How do we learn and represent knowledge? How do we search for information within our vast mental lexicon? How do we cooperate with other social agents in the environment? In this lab, we tackle these questions by conducting experimental investigations, building and evaluating computational models, and integrating perspectives from three core branches of cognitive science: psychology, artifical intelligence, and linguistics.
For a list of papers from the lab, please check out our publications.
Play our newly launched game Semantigories! Test your word associations and see how you compare to others!
current projects
Bowdoin students: If you are interested in working on any of the projects below, or have a project in mind that aligns with the core questions motivating the lexicon lab, please check out our get involved page for more information!
understanding memory search
If asked to come up with all the animals you know, most people can almost immediately generate a sizeable number of animals, and this list is often clustered by
sub-categories of animals, such as pets, farm animals, etc. How does this generation process work and when does it break down?

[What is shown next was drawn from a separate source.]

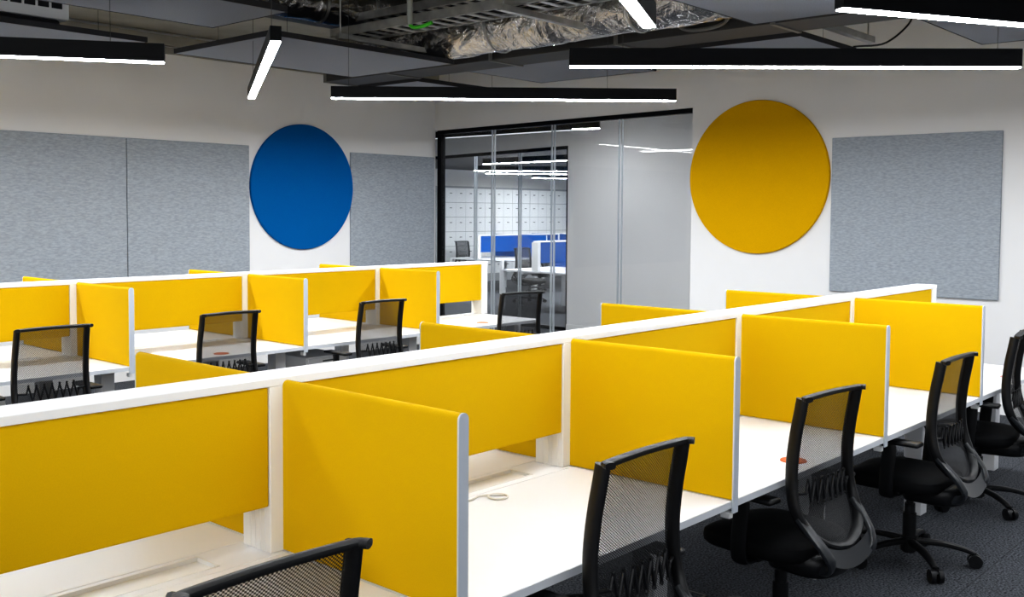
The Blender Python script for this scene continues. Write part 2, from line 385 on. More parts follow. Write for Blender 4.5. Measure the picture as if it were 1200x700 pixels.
R1 = [.4, 1.8, 3.2, 4.6, 6.0, 7.4]; Y1 = 2.59
row(R1, Y1, M['yellow'], 'yellow', 'front row', range(5), range(5), dict(
    frame='white rail and posts of the front desk row, rising to the photo\'s right',
    screen=['long yellow screen of the front row at the bottom left of the photo', 'long yellow screen of the front row, between its first and second big cross dividers', 'long yellow screen of the front row, behind the desk with the orange disc', 'long yellow screen of the front row, second from its far end', 'last long yellow screen at the far right end of the front row'],
    strip=['white strip with sunk cable slot at the bottom left, under the nearest long screen', 'white strip with sunk cable slot beside the coiled white cable', 'white cable strip of the front row in the bay with the orange disc', 'white cable strip in the fourth bay of the front row, hidden by a yellow divider', 'white cable strip at the far end of the front row'],
    desk=['white desk of the front row at the bottom left, with the nearest cropped chair', 'white front row desk between the two largest yellow dividers, with coiled white cable', 'white desk of the front row carrying an orange disc near its edge', 'white desk of the front row, second from the far end', 'white desk at the far right end of the front row, with the pale red disc'],
    fdesk=['far side white desk of the front row, glimpsed under the bottom left screen', 'far side white desk of the front row, glimpsed under the screen above the coiled cable', 'far side white desk of the front row behind the orange disc bay', 'far side white desk of the front row, second from the far end', 'far side white desk at the far end of the front row'],
    div=['yellow cross divider left of the frame on the near side of the front row', 'largest yellow cross divider with pale end cap, nearest the camera in the bottom centre', 'second yellow cross divider of the front row, behind the mesh chair in the bottom centre', 'third yellow cross divider of the front row, directly behind the orange disc', 'fourth yellow cross divider of the front row, nearest the far wall panel'],
    fdiv=['yellow cross divider just left of the photo, far side of the front row', 'far side yellow divider of the front row poking up left of the largest divider', 'far side yellow divider top below the last chair of the back row', 'far side yellow divider of the front row in front of the glass wall', 'far side yellow divider of the front row below the yellow disc']))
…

This line of research investigates how search occurs in the fluency task, and how it may break down when different aspects of
cognition are impaired. For example, we have shown how search within
the mental lexicon involves interactions between semantic (horse-mule) and phonological information (cow-raccoon).

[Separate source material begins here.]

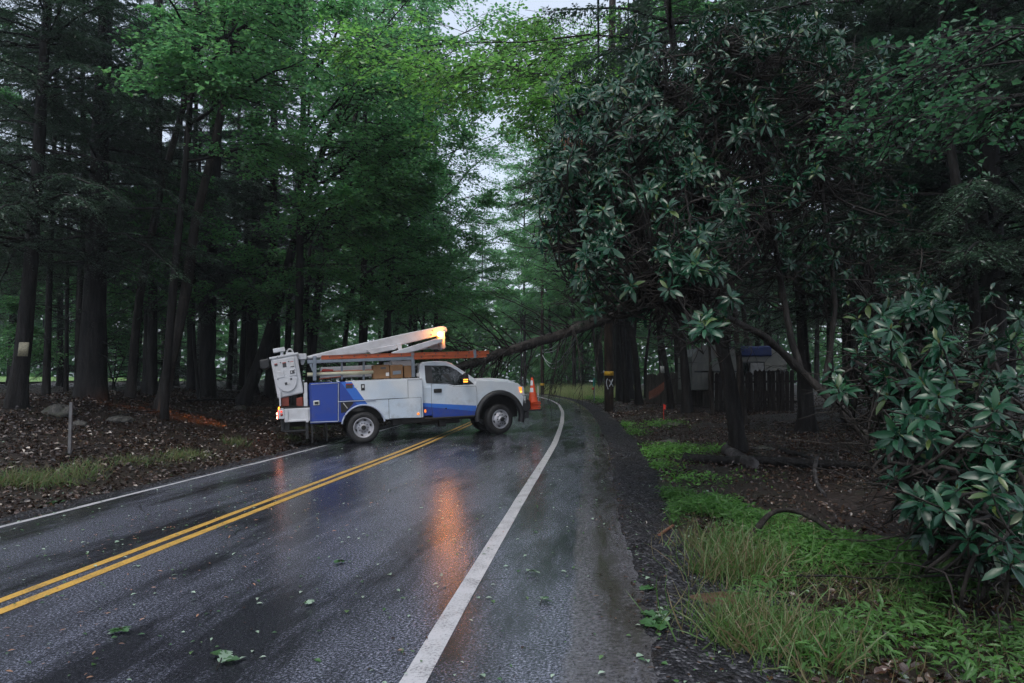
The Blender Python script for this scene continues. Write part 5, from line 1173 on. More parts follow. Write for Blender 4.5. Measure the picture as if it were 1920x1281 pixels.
# ------------------------------------------------------------------ the fallen tree across the road
rng = np.random.default_rng(540)
fp = np.array([at(1232, 566, 27.6), at(1137, 597, 27.0), at(1050, 628, 26.2), at(940, 662, 25.2), at(862, 689, 24.6), at(740, 722, 24.0), at(640, 738, 23.6)])
base = fp[0]; root = thing('fallen_tree', 'fallen conifer with bare upswept branches leaning across the road behind the truck', 'tree', base)
gw = G(); p = smooth_path(fp, 50); rr = np.linspace(.235, .11, 50) * (1 + .08 * rng.normal(size=50) * .5); V, F = tubes(p[None], rr[None], 14)
V = V + nrm(V - np.repeat(p, 14, 0)) * ((vnoise(V[:, 0] * 9, V[:, 2] * 9 + V[:, 1] * 3, 3) - .5) * .05)[:, None]; gw.add(V, F, 0, True); gw.add(V[:14], [list(range(14))]); gw.build('trunk', bark_mat('wet_fallen_bark', (.04, .035, .032), (.12, .105, .095)), root, base)
gb = G(); n = 150; t_ = rng.uniform(.1, .99, n) ** .8; i_ = (t_ * 49).astype(int); S = p[i_]; axis = nrm(p[-1] - p[0])
ang = rng.uniform(0, 6.28, n); s1 = nrm(np.cross(axis, UP)); s2 = np.cross(s1, axis)
D = nrm(axis * rng.uniform(.35, .9, (n, 1)) + s1 * np.cos(ang)[:, None] * .8 + s2 * np.sin(ang)[:, None])
L = rng.uniform(1.2, 4.4, n) * (1.1 - .4 * t_)
L = np.where(D[:, 2] < -.1, np.minimum(L, (S[:, 2] - zg(S[:, 0], S[:, 1]) - .25) / np.maximum(.1, -D[:, 2] + .35)), L); L = np.clip(L, .3, None)
P = curve_paths(S, D, L, 10, np.where(D[:, 2] < .1, .35, .28), .07); V, F = tubes(P, np.linspace(1, .2, 10)[None] * rng.uniform(.018, .036, (n, 1)), 5); gb.add(V, F, 0, True)
m = 7; tt = rng.uniform(.3, 1, (n, m)); B = on_path(P, tt).reshape(-1, 3); d2 = np.repeat(D, m, 0) + rng.normal(size=(n * m, 3)) * .45; d2[:, 2] -= .1; l2 = np.repeat(L, m) * rng.uniform(.12, .35, n * m)
V, F = tubes(curve_paths(B, nrm(d2), l2, 5, np.full(n * m, .3), .15), np.linspace(1, .4, 5)[None] * np.full((n * m, 1), .011), 3); gb.add(V, F, 0, False)
gb.build('branches', M_twig, root, base)
gl = G(); gx = G(); k = t_ > .55; needle_crown(gx, gl, S[k], D[k], L[k] * .9, 16, 10, .05, np.full(k.sum(), .25)); gl.build('sparse_needles', M_hem, root, base)

# ------------------------------------------------------------------ utility poles, wires
M_pole = bark_mat('creosoted_pole_wood', (.02, .015, .012), (.07, .045, .03))
pb = ground_hit(1142, 771); pole = thing('utility_pole', 'dark utility pole with a yellow band and a white painted cross beside the road', 'pole', pb)
hp = 18.5
pa = np.array([pb - [0, 0, .3], pb + [.02, 0, 6], at(1147, 120, pb[1]), at(1149, -60, pb[1])]); pr = smooth_path(pa, 30)
g = G(); V, F = tubes(pr[None], np.linspace(.2, .14, 30)[None], 20); g.add(V, F, 0, True); g.build('shaft', M_pole, pole, pb)
def pole_at(py): 
    z = at(1142, py, pb[1])[2]; return np.array([np.interp(z, pr[:, 2], pr[:, 0]), np.interp(z, pr[:, 2], pr[:, 1]), z]), np.interp(z, pr[:, 2], np.linspace(.2, .14, 30))
c, r_ = pole_at(700.5); g = G(); g.lathe([(r_ + .004, -.09), (r_ + .012, -.085), (r_ + .012, .085), (r_ + .004, .09)], 'z', c, 24); g.build('yellow_band', simple('yellow_marker_band', (.62, .36, .02), .45), pole, pb)
M_chalk = simple('white_spray_paint', (.5, .54, .6), .7, var=.35, scale=40)
def paint(pts, w=.022):
    g = G(); out = []
    for dx, py in pts:
        c, r_ = pole_at(py); th = math.asin(max(-.98, min(.98, dx / 1280 * pb[1] / r_))); out.append(c + np.array([math.sin(th) * (r_ + .006), -math.cos(th) * (r_ + .006), 0]))
    g.tube(smooth_path(out, 12), w, 5); return g
G_ = G()
for pts in ([(-1.0, 712), (2.2, 717), (6.5, 724.5)], [(6.3, 711), (3.4, 717.5), (-.6, 725)], [(-3.4, 710), (-5.2, 715), (-4.8, 722), (-2.5, 730)]): s_ = paint(pts, .02); G_.add(s_.V[0], s_.F[0]);
split(G_.build('painted_mark', M_chalk, pole, pb))
g = G(); c, r_ = pole_at(455); g.box((c[0] - 1.1, c[1] - r_ - .1, c[2] - .06), (c[0] + 1.1, c[1] - r_, c[2] + .06)); g.build('cross_arm', M_pole, pole, pb)
M_cable = simple('black_cable', (.012, .012, .013), .45); M_cablew = simple('pale_cable_jacket', (.42, .45, .46), .4, var=.1)
def cable(pts, r, m, label, n=40):
    g = G(); g.tube(smooth_path(pts, n), r, 6); o = g.build('overhead_cable' if m is M_cable else 'hanging_cable', m); return tag(o, label, 'cable')
for px, z0, lb in ((1123, 9.6, 'black overhead cable just left of the utility pole top'), (1180, 9.9, 'thin black overhead cable right of the utility pole top')):
    a = at(px, 300, pb[1]); a[2] = z0; u = (px - 960) / 1280; q = np.array([-8 * u, -8., 11.2]); m_ = (a + q) / 2; m_[2] -= .9
    cable([a, m_, q], .024 if px < 1150 else .014, M_cable, lb)
fpole = ground_hit(1017, 739, dmin=30); fpole = np.array([at(1017, 739, 62)[0], 62, float(zg(at(1017, 739, 62)[0], 62))])
fr_ = thing('utility_pole', 'thin far utility pole with a small yellow band beyond the road bend', 'pole', fpole); g = G(); g.lathe([(.17, -.3), (.13, 11)], 'z', fpole, 14); g.build('shaft', M_pole, fr_, fpole); c = fpole + [0, 0, at(1017, 721, 62)[2] - fpole[2]]; g = G(); g.lathe([(.175, -.1), (.185, -.09), (.185, .09), (.175, .1)], 'z', c, 16); g.build('yellow_band', simple('far_yellow_band', (.6, .36, .03), .5), fr_, fpole)
cable([at(1082, 628, 26.4), at(1070, 655, 30), at(1052, 684, 36), at(1037, 691, 44), at(1025, 681, 54), at(1017, 665, 62)], .028, M_cablew, 'pale cable sagging lowest in a deep loop under the fallen trunk')
cable([at(1080, 630, 26.5), at(1066, 655, 30), at(1048, 677, 36), at(1034, 682, 44), at(1024, 676, 54), at(1017, 667, 62)], .026, M_cablew, 'pale cable sagging just above the lowest loop under the trunk')
cable([at(1064, 633, 26.3), at(1050, 650, 32), at(1038, 658, 40), at(1026, 661, 52), at(1017, 660, 62)], .024, M_cablew, 'upper pale cable with a shallow sag under the fallen trunk')
cable([at(1059, 634, 26.2), at(1045, 646, 32), at(1032, 654, 42), at(1017, 657, 62)], .022, M_cablew, 'topmost pale cable running close below the fallen trunk')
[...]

We are continuing to investigate aberrant search processes in populations with cochlear implants, as well as individuals
with other cognitive impairments. We have also developed an open-source Python library (forager) for implementing
computational models of memory search based on foraging theory and random walks. Most recently, we have explored how search differs
among individuals, by examining differences in the structure of mental lexicons for individuals with cochlear implants and
normal hearing, as well as focusing on their individual clustering and switching behaviors.
More recently, we have launched the game Semantigories to investigate search on a broader scale. Try the game if you haven't already!
understanding cooperation and helping behavior
When do individuals decide to help one another, and how can we design human-like cooperative AI?
In this work, we explore when and how people decide to offer help, and the role of language in mediating
cooperative tasks. We investigate how individuals reason about the mental states of their partners, and how
this reasoning influences their decision-making in a cooperative game setting. In preliminary work, we have designed a game
(move-a-block) where agents attempt to complete goals in a grid-based world, and either help or receive help from other agents.
We have shown that agents take each other's mental states into account when
deciding to help or receive help. We are continuing to investigate how agents reason about unknown mental states and
how this reasoning process mediates their subsequent actions. We are also interested in how search and collaboration can enhance
educational experiences, especially for underrepresented students in STEM fields.
modeling referential communication
How do you describe to someone how music and tides are similar? In this line of work,
we investigate how individuals utilize their knowledge about concepts to flexibly perform a wide range of
communicative tasks. We employ rich experimental paradigms such as cooperative language games
(such as Codenames!) and model how individuals
search through their underlying semantic knowledge to ultimately communicate with partners. Our work has
shown how individuals converge onto clues in a two-player cooperative game
using associative information,
as well as pragmatic inference.
We have also shown how this process is relatively fast and automatic
in most situations. Most recently, we have examined how individual search processes combine with inferential reasoning to
produce successful communication within the Connector paradigm.
archived projects (no longer being pursued)
semantic-phonological interactions in lexical retrieval
Why do words sometimes feel as if they're on the tip of our tongues? Why are some words harder to remember than others? Do the sound and meaning of words have different roles in remembering and forgetting? In this work, we investigate the influence of combined phonological and semantic information on lexical retrieval using a word definition trivia task (e.g., What is the capital of Finland?). Our work has shown that phonology is beneficial to retrieval, retrieving semantic information produces inhibition, and machine-learning-based computational models can account for lexical retrieval performance. We have also examined how individuals recall short lists of word pairs over short and long-term retention intervals. We find interesting interactions between different sources of information across different tasks and are continuing to investigate memory patterns during free recall.